Um Vaticano com paredes de vidro?

O “vidro” do Vaticano é à prova de “bala”, mas a paisagem interior iniciou uma mudança sem retorno.

Quando Álvaro Cunhal, líder histórico do PCP, escreveu o seu célebre livro O Partido com Paredes de Vidro (em 1985), a intenção primeira era desmentir, como o próprio explicou no prefácio à sexta edição, em 2002, “as caluniosas acusações que apresentavam o PCP como um partido aferrolhado num bunker de grossas paredes de cimento, ocultando os seus verdadeiros objectivos e a realidade da sua vida interna”. Ou seja, que os comunistas não eram bichos estranhos, mas sim pessoas como as outras, só que mais organizados, mais disciplinados, voluntariosos e devotos à causa de servir o povo.

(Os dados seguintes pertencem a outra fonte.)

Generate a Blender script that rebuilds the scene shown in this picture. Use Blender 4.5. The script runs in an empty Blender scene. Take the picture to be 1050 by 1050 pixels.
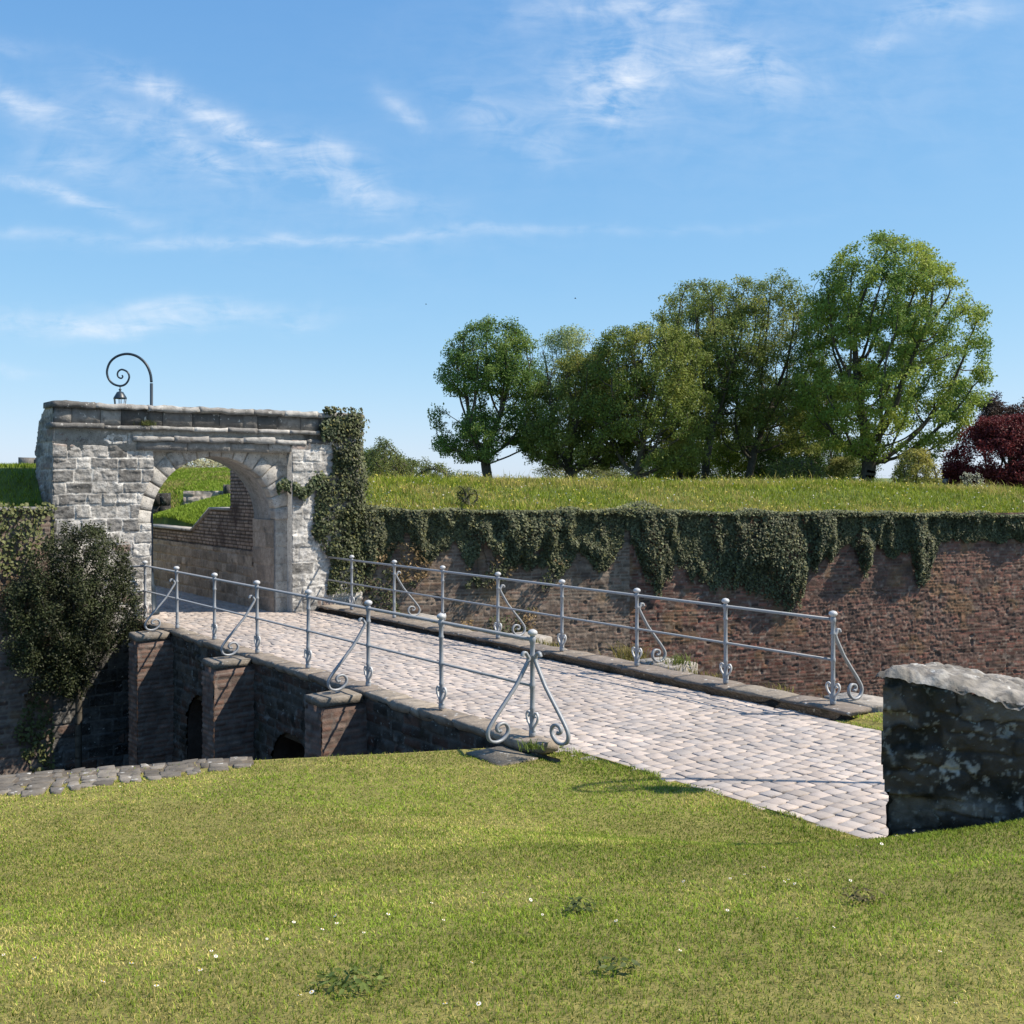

Isto foi o intuito da propaganda, já que bem depressa se percebeu que o tal vidro, mesmo testado na transparência, era à prova de bala. A ortodoxia resistiu – e resiste ainda – a tudo. Mas essa demonstração valeu aos comunistas, à época, insuspeitados elogios. As pessoas gostam de espreitar através de vidros e, sobretudo, de promessas de transparência.

Sem nada que o ligue ao PCP, a não ser o paralelo de uma outra (histórica) ortodoxia, o Vaticano tem resistido, até agora, a demonstrações de transparência ou exibição pública para lá das consagradas no hábito do contacto entre o Papa e os seus fiéis, na Praça de S. Pedro ou até bem longe dela. Reportagens ou documentários sobre os pretensos “segredos” do Vaticano são tentativas vãs para mostrar o que não se vê, ou se sabe que não pode ser visto. Há uma penumbra, ancestral, que se esconde por detrás da luz que irradia dos corredores dos seus palácios, e isso não é só pertencente à história (não só à da Igreja Católica, também à história universal), é também um garante dos seus dogmas.

O processo que agora o Papa Francisco desencadeou coloca, por um lado, em risco essa penumbra, arriscando uma transparência inédita nas polémicas internas aos círculos de cardeais, e, por outro, ameaça alguns pilares de dogmas tidos por imutáveis. O Sínodo sobre a Família, que levou ao Vaticano 235 participantes (entre cardeais, bispos, padres, leigos e casais de todos os continentes), teve reflexos públicos inusitados, com a divulgação de posições contraditórias, algumas até muito críticas face às posições do próprio Papa. E o facto de a sua votação, por imposição papal, ter sido tornada pública muda o que até aqui eram as práticas normais do Vaticano: os antagonismos eram apenas internos e o que transparecia para o mundo era uma posição final, única, sem mácula. Desta vez, católicos e não-católicos ficaram a par das divergências, das resistências, dos sinais de abertura, das recusas em ceder a novos ventos. Com temas como as uniões de facto, os divórcios e a posição face aos homossexuais na agenda, os votos finais (ontem divulgados) mostraram que a ortodoxia não cedeu a tentações de modernidade. Mas os passos já dados pelo Papa Francisco no sentido de humanizar as decisões do Sínodo abriram caminhos de mudança que dificilmente voltarão atrás. O vidro do Vaticano é ainda à prova de bala, mas a paisagem interior iniciou uma mudança sem retorno.